Depois de séculos a ser usada pela família real nas suas deslocações a Óbidos, depois de ter sido destruída pelo terramoto de 1755 e reconstruída em 1772, a Igreja de S. Tiago foi em, 2011, transformada numa livraria recheada com 40 mil obras, acondicionadas em estantes, na grande maioria redondas, criadas especialmente para acolher os livros, naquele local.
Um espaço improvável, escolhido agora para algumas das 80 sessões literárias que integram o Folio Paralelo, um dos cinco capítulos do Festival Literário Internacional de Óbidos, que arranca dia 15 de Outubro e se prolonga por dez dias.
Não menos improváveis são as outras dez livrarias que compõem a vila literária projectada por José Pinho, administrador da Ler devagar, e que dotou a vila de "200 mil livros" espalhados por museus, galerias de arte, um centro de design de interiores e uma antiga escola primária, como explicou à Lusa.
Nestes espaços, a literatura convive com vizinhanças pouco comuns, como sejam as frutas e hortícolas biológicas que se vendem no mercado, lado a lado com os 40 mil livros expostos.
Transformado em alfarrabista generalista, o mercado apresenta os livros os livros guardados em "mil caixas de fruta, colocadas nas paredes do edifício", e os diferentes exemplares são, segundo José Pinho, "muito procurados por turistas nacionais e estrangeiros", com destaque para "os brasileiros, que são os que compram mais".
Numa antiga adega requalificada, a ordem é "Ler devagar", tal como o nome da livraria aí instalada e onde, por se tratar de uma adega, se encontram centenas de livros ligados ao vinho. Quem quiser, pode aliás acompanhar o livro com um copo do dito. Para outros, a escolha recai numa ginja, num café ou na doçaria regional. Até porque "há sempre uma actividade a acontecer desde as 10h00 até às 22h00". Neste como em todos os outros espaços improváveis que, por estes dias, aumentam os atractivos de Óbidos, garantiu José Pinho à agência Lusa.
Às 80 sessões literárias propostas pelos autores, livreiros e editoras presentes em Óbidos, juntam-se ainda quatro conversas da actualidade sobre "muros, migrações e nacionalismos", "cultura e o que há de vir", "as eleições que todos queriam ganhar" e "a vida nas cidades, a reabilitação e o património".
Mas neste universo literário paralelo, as conversas transpõem as paredes das livrarias e instalam-se num 'lounge', num hotel literário, em esplanadas literárias ou pelo casario da vila.

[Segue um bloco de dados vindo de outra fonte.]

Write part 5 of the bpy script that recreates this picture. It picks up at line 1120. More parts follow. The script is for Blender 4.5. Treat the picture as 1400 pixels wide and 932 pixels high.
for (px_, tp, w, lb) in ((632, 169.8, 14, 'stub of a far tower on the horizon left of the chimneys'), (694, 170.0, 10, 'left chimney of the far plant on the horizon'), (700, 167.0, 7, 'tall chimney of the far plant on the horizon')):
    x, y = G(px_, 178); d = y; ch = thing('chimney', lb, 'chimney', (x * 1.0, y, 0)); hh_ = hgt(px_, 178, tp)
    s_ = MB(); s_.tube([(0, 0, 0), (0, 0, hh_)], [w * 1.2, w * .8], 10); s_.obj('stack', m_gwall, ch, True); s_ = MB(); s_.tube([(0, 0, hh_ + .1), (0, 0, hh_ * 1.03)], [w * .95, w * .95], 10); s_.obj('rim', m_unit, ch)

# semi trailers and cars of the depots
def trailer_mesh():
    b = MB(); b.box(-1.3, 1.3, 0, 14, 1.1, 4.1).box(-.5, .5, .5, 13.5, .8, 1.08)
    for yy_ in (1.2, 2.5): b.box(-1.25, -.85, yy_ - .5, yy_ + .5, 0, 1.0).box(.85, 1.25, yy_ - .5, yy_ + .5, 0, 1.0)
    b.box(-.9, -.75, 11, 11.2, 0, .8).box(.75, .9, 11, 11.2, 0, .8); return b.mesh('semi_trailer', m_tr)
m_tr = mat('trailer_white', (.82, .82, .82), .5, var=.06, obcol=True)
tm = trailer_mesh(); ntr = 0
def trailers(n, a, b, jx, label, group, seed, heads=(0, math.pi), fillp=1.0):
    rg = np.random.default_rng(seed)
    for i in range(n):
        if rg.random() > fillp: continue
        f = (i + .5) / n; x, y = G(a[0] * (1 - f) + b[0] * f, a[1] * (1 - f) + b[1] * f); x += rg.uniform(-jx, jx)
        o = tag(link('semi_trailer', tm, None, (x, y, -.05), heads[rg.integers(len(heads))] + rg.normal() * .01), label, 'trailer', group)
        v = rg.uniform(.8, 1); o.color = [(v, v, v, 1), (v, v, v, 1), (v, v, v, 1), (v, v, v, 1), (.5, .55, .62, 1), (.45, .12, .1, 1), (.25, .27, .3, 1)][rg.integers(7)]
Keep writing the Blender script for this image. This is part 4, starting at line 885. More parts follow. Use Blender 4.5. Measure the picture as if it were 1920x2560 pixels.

Na "Casa dos Poetas", num torreão próximo da igreja da Misericórdia, "haverá todas as sextas-feiras, sábados e domingos, em horários improváveis, sessões de poesias inesperadas, em que não se sabe que poemas se irão ouvir e, quem quiser, pode até levar um livro e propor que seja lido", adiantou o curador do Folio Paralelo.
Numa pequena tabacaria da vila, batizada "Casa dos bons malandros" instala-se, este fim de semana, Mário Zambujal, pronto a receber "quem aparecer, para conversar e beber uma ginja", acrescentou José Pinho, nesta visita guiada.